■ PROVIDED MATERIAL:

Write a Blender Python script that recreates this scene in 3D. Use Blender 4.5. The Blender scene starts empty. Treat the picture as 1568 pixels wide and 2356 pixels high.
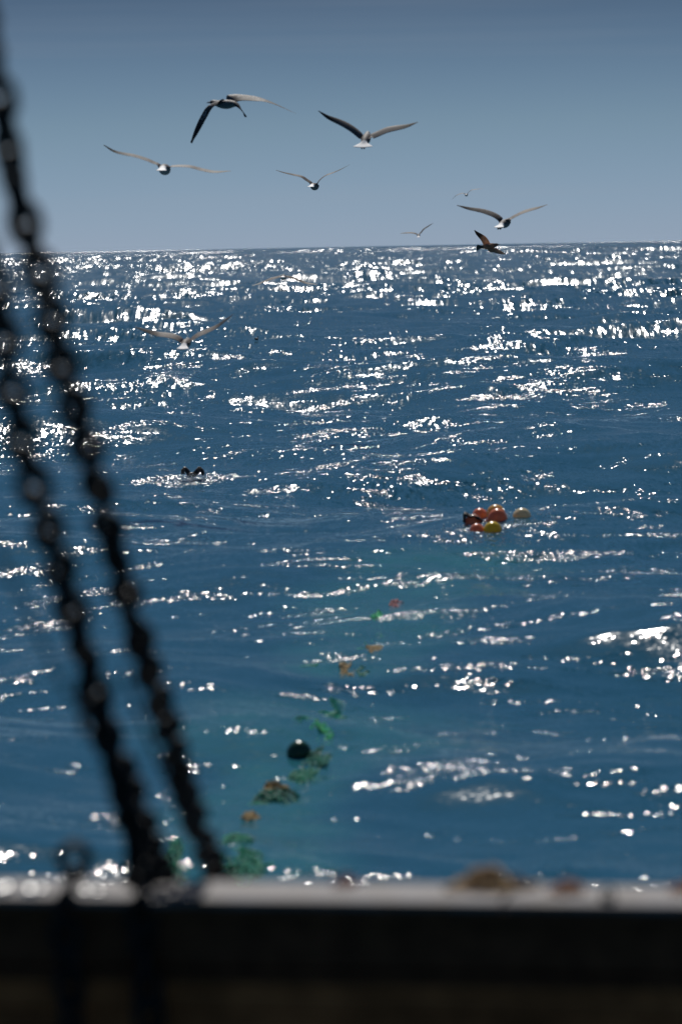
import bpy, bmesh, math, random
import numpy as np
from mathutils import Vector, Matrix, Quaternion, noise as mnoise

S = bpy.context.scene
COL = S.collection
rnd = random.Random(7)

# ------------------------------------------------------------------ camera
F_PX = 135.0 / 36.0 * 2356.0          # focal length in pixels of a 1568 x 2356 frame
CAM_Z = 4.0
PITCH = math.radians(-4.012)
ROLL = math.radians(1.08)
cam_data = bpy.data.cameras.new('camera')
cam_data.sensor_fit = 'VERTICAL'
cam_data.sensor_height = 36.0
cam_data.sensor_width = 24.0
cam_data.lens = 135.0
cam_data.clip_start = 0.1
cam_data.clip_end = 80000.0
cam_data.dof.use_dof = True
cam_data.dof.focus_distance = 95.0
cam_data.dof.aperture_fstop = 2.35
cam_data.dof.aperture_blades = 0
cam = bpy.data.objects.new('camera', cam_data)
COL.objects.link(cam)
R_CAM = (Matrix.Rotation(math.radians(90) + PITCH, 4, 'X') @ Matrix.Rotation(-ROLL, 4, 'Z'))
cam.matrix_world = Matrix.Translation((0, 0, CAM_Z)) @ R_CAM
S.camera = cam
R3 = R_CAM.to_3x3()
CR, CU, CF = R3 @ Vector((1, 0, 0)), R3 @ Vector((0, 1, 0)), R3 @ Vector((0, 0, -1))

def ray(x, y):
    return CF + CR * ((x - 784.0) / F_PX) + CU * ((1178.0 - y) / F_PX)

def at(x, y, depth):
    return Vector((0, 0, CAM_Z)) + ray(x, y) * depth

def at_z(x, y, z):
    d = ray(x, y)
    return Vector((0, 0, CAM_Z)) + d * ((z - CAM_Z) / d.z)

# ------------------------------------------------------------------ sky, sun, exposure
SUN_EL, SUN_AZ = math.radians(46.0), math.radians(-4.0)      # azimuth from +Y, negative to the left
W = bpy.data.worlds.new('World')
S.world = W
W.use_nodes = True
wn, wl = W.node_tree.nodes, W.node_tree.links
wn.clear()
w_out = wn.new('ShaderNodeOutputWorld')
w_bg = wn.new('ShaderNodeBackground')
sky = wn.new('ShaderNodeTexSky')
sky.sky_type = 'NISHITA'
sky.sun_disc = False
sky.sun_elevation = SUN_EL
sky.sun_rotation = SUN_AZ
sky.altitude = 0.0
sky.air_density = 0.6
sky.dust_density = 0.2
sky.ozone_density = 10.0
w_bg.inputs['Strength'].default_value = 0.05
# deepens evenly from the pale horizon to a dark clear blue overhead
w_tc = wn.new('ShaderNodeTexCoord')
w_sep = wn.new('ShaderNodeSeparateXYZ'); wl.new(w_tc.outputs['Generated'], w_sep.inputs[0])
w_rp = wn.new('ShaderNodeValToRGB')
els = w_rp.color_ramp.elements
els[0].position, els[0].color = 0.0, (0.86, 0.91, 1.06, 1)
els[1].position, els[1].color = 0.40, (0.92, 1.0, 0.95, 1)
for p_, c_ in ((0.03, (0.76, 0.76, 0.74, 1)), (0.066, (0.44, 0.42, 0.405, 1)), (0.105, (0.50, 0.46, 0.42, 1)), (0.2, (0.66, 0.68, 0.58, 1)), (1.0, (1.3, 1.4, 1.3, 1))):
    e_ = els.new(p_); e_.color = c_
wl.new(w_sep.outputs[2], w_rp.inputs['Fac'])
w_hs = wn.new('ShaderNodeMix'); w_hs.data_type = 'RGBA'; w_hs.blend_type = 'MULTIPLY'
w_hs.inputs['Factor'].default_value = 1.0
wl.new(sky.outputs[0], w_hs.inputs['A'])
wl.new(w_rp.outputs['Color'], w_hs.inputs['B'])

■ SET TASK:
Set the lines above down again, word for word, from the first through the one containing "rnd = random.Random(7)"; pictures excluded.

■ IN RESPONSE:
Write a Blender Python script that recreates this scene in 3D. Use Blender 4.5. The Blender scene starts empty. Treat the picture as 1568 pixels wide and 2356 pixels high.
import bpy, bmesh, math, random
import numpy as np
from mathutils import Vector, Matrix, Quaternion, noise as mnoise

S = bpy.context.scene
COL = S.collection
rnd = random.Random(7)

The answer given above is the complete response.